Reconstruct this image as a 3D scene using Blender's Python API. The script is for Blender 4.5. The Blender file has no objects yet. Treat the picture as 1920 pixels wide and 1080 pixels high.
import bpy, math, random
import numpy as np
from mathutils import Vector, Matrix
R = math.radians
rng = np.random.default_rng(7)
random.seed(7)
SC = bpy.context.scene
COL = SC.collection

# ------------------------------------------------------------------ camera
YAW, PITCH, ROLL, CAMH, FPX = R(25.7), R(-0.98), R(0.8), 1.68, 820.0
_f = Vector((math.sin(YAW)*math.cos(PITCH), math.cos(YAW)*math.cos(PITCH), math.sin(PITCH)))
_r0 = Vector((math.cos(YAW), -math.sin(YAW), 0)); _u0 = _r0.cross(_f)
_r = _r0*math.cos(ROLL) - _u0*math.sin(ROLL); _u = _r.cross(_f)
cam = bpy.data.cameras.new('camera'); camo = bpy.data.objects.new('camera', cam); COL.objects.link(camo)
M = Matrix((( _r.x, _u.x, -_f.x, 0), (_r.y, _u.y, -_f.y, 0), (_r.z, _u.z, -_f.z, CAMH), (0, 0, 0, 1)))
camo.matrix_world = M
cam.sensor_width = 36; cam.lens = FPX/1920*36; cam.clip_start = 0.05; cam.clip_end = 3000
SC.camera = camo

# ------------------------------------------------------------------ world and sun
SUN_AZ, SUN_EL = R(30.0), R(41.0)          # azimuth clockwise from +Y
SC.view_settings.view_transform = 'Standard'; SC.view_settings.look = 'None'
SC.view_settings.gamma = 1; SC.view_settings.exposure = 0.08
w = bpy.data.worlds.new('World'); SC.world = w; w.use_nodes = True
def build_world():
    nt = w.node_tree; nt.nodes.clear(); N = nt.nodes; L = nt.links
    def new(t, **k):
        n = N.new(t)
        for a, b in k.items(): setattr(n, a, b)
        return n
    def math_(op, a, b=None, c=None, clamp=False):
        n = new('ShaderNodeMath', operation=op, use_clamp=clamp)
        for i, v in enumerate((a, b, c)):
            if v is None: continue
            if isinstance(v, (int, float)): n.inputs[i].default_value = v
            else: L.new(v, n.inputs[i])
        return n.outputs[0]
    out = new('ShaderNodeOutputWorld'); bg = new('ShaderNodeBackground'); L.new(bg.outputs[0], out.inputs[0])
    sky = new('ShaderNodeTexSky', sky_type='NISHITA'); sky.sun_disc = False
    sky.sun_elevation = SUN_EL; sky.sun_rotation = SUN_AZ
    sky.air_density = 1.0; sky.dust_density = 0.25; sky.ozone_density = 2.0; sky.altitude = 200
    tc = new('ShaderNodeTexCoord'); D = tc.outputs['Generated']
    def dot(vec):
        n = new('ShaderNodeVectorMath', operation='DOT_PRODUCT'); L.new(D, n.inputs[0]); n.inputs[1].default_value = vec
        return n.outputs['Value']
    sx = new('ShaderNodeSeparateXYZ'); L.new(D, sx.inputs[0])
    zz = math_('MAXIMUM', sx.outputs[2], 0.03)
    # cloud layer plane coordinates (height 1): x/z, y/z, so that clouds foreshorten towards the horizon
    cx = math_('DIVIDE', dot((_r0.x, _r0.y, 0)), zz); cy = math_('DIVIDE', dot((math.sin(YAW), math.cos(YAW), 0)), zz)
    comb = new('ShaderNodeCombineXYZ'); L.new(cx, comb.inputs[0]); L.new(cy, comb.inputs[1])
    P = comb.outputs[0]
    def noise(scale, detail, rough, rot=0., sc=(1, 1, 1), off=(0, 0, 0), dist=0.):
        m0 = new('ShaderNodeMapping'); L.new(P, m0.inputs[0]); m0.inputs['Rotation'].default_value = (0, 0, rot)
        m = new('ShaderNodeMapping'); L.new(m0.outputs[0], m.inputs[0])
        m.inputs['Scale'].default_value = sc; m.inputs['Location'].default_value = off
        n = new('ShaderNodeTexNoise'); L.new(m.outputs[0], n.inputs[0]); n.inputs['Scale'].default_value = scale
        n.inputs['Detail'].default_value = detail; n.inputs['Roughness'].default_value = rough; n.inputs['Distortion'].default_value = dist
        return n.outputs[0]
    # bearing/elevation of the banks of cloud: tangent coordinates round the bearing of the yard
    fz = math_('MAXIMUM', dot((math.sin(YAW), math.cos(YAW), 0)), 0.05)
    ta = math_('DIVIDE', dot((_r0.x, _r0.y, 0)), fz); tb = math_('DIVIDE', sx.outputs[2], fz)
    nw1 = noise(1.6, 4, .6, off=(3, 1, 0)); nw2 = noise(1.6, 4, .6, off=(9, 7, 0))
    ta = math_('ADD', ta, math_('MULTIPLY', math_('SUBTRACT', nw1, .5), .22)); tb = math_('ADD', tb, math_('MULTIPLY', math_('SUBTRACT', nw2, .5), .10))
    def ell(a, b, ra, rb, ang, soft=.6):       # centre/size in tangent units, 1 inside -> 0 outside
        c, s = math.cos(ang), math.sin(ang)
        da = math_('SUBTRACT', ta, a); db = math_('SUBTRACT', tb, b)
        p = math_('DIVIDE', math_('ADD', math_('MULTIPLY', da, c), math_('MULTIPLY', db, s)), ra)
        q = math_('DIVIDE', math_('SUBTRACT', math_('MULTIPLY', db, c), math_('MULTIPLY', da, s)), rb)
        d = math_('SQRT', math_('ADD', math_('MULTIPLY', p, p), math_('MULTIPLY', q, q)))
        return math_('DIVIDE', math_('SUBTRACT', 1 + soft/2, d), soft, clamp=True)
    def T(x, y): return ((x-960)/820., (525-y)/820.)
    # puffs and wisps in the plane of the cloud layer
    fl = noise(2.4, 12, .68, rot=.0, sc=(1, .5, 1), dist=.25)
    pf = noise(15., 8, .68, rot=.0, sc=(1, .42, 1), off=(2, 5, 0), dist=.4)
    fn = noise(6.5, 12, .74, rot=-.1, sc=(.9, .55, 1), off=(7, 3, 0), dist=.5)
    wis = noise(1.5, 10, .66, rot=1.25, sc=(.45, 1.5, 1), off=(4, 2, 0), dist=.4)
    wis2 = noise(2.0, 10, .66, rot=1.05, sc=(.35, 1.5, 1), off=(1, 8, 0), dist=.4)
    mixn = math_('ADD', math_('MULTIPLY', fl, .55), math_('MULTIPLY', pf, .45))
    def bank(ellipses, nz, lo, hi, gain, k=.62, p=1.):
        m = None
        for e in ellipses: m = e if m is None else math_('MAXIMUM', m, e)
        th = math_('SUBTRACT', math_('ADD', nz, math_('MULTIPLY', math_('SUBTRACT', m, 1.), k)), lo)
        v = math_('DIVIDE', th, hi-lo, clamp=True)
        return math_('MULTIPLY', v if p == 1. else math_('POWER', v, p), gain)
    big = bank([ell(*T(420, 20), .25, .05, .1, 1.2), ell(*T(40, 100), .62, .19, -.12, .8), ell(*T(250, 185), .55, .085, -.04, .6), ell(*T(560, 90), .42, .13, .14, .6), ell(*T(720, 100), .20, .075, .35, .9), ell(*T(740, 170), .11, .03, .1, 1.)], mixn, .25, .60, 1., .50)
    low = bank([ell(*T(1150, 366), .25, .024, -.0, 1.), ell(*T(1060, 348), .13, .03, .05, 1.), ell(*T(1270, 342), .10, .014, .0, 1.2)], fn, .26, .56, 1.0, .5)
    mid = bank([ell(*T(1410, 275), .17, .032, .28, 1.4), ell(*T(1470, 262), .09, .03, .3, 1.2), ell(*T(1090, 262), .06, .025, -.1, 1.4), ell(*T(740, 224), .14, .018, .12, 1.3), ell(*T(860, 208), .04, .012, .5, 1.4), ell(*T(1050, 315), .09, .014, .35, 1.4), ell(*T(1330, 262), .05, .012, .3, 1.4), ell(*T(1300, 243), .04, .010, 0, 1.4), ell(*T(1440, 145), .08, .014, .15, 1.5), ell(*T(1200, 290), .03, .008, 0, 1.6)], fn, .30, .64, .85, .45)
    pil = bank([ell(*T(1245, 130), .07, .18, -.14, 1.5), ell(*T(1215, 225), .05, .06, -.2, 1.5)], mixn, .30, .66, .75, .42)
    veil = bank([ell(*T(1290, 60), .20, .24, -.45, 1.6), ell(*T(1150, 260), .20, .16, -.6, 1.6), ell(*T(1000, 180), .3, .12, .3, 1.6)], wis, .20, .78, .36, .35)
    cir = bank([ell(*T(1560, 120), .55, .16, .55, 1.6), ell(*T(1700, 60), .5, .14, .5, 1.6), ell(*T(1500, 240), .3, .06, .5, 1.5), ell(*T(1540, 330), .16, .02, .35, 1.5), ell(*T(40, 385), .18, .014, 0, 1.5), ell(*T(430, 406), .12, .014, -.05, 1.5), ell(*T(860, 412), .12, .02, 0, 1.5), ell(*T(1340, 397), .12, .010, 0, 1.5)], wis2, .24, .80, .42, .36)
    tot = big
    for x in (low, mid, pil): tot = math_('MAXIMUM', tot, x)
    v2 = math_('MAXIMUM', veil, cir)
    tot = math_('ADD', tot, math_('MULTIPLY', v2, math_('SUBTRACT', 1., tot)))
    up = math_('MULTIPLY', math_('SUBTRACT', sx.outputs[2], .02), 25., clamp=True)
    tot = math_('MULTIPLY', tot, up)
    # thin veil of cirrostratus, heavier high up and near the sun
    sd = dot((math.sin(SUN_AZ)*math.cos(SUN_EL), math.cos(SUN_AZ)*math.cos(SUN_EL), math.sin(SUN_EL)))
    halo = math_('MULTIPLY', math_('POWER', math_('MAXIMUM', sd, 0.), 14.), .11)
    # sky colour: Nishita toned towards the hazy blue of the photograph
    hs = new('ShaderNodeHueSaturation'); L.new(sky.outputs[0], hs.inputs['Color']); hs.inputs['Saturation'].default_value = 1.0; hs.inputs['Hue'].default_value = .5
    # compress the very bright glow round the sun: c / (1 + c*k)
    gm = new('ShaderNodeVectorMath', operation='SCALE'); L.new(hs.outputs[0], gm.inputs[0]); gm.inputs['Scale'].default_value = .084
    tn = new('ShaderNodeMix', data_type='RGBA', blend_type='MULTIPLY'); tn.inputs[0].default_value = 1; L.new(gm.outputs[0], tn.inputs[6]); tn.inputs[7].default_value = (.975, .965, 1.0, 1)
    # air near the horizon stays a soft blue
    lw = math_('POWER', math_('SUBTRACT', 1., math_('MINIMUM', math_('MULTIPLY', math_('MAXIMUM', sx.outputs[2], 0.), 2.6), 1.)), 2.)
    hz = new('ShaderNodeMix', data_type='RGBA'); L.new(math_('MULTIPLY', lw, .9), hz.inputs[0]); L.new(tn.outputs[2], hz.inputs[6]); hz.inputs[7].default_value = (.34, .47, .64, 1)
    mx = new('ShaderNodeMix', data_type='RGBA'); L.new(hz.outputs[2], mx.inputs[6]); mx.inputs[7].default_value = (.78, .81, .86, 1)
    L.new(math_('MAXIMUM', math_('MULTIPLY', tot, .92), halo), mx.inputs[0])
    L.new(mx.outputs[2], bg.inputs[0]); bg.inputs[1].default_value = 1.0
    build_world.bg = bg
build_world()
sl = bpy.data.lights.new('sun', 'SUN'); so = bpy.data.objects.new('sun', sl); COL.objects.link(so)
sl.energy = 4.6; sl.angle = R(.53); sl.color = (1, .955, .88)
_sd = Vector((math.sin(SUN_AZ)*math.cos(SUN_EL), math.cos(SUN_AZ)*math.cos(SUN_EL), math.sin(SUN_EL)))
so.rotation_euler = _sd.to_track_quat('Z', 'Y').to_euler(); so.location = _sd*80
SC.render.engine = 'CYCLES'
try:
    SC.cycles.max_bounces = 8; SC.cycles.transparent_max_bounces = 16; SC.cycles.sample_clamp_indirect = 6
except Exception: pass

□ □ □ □

§ TASK TO COMPLETE
Write out, exactly and with nothing else, the lines of the listing above from its first line through the line with "COL = SC.collection".

§ COMPLETE ANSWER
Reconstruct this image as a 3D scene using Blender's Python API. The script is for Blender 4.5. The Blender file has no objects yet. Treat the picture as 1920 pixels wide and 1080 pixels high.
import bpy, math, random
import numpy as np
from mathutils import Vector, Matrix
R = math.radians
rng = np.random.default_rng(7)
random.seed(7)
SC = bpy.context.scene
COL = SC.collection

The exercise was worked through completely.